Alas, the diversity is poor as well. There are no
memorable POC – all that diversity if immigrant groups and excellent look at
class and different cultures is really limited to white Europeans. All the
immigrants and their cultures are really eastern Europe, there’s no real
depiction of Black or Asian or Native American people or Latino people adding
their own culture immigrant mix to this melting pot. Given how well this is done
so far, it’s disappointing that the same attention isn’t given to
non-Europeans. There are also no LGBT people
I really liked Catherine and Nicki and Cady and Renate –
but there are still relatively few female characters compared to the sheer
number of men.
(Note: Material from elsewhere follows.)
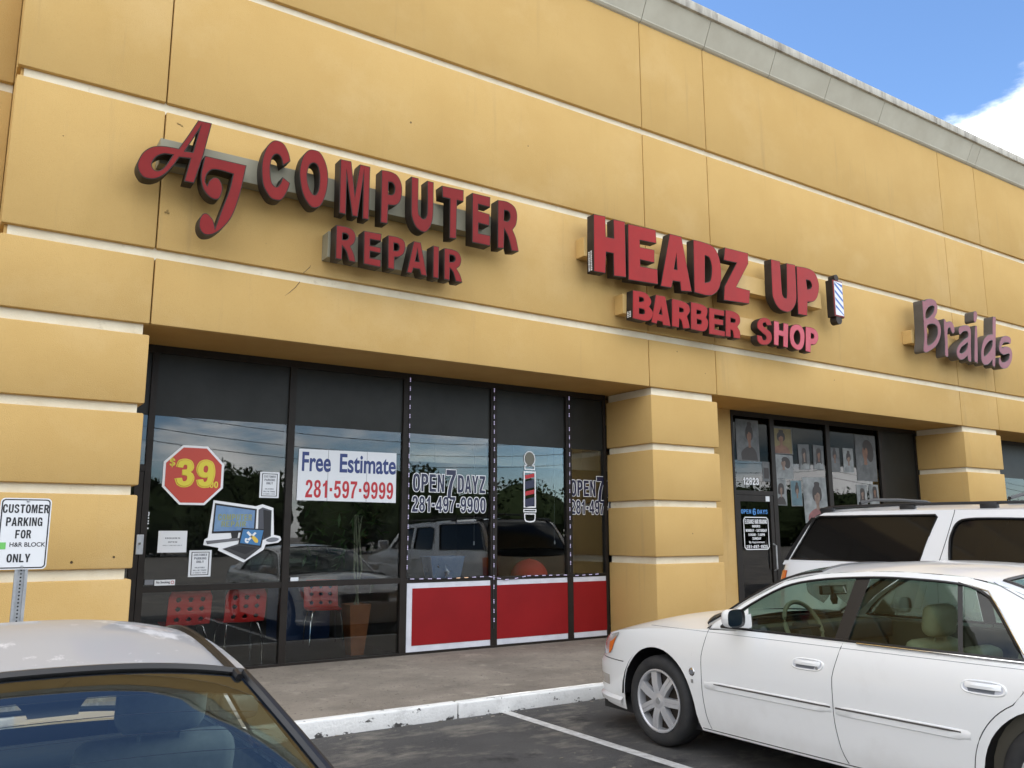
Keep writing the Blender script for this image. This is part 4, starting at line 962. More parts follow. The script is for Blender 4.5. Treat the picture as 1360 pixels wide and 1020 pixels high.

I also feel like they were kind of relegated to a side role,
their storylines were somewhat after thoughts or an aside to other storylines
and characters. Nicki spent most of the last battle in the airship, watching
which was kind of sad and a terrible loss of her full potential.
This book has more potential than almost any other book I
have read this year. It should be awesome. There’s no excuse for it not being
awesome. I am damn annoyed that it is not one of my favourites of the year.
Alas, there’s just far too much squeezed in for any of it to flourish. I do
hope though, with this all established, that the second book will be more
allowed to develop
And won’t include the villains expositioning their plan in the opening chapters. That’d also be nice.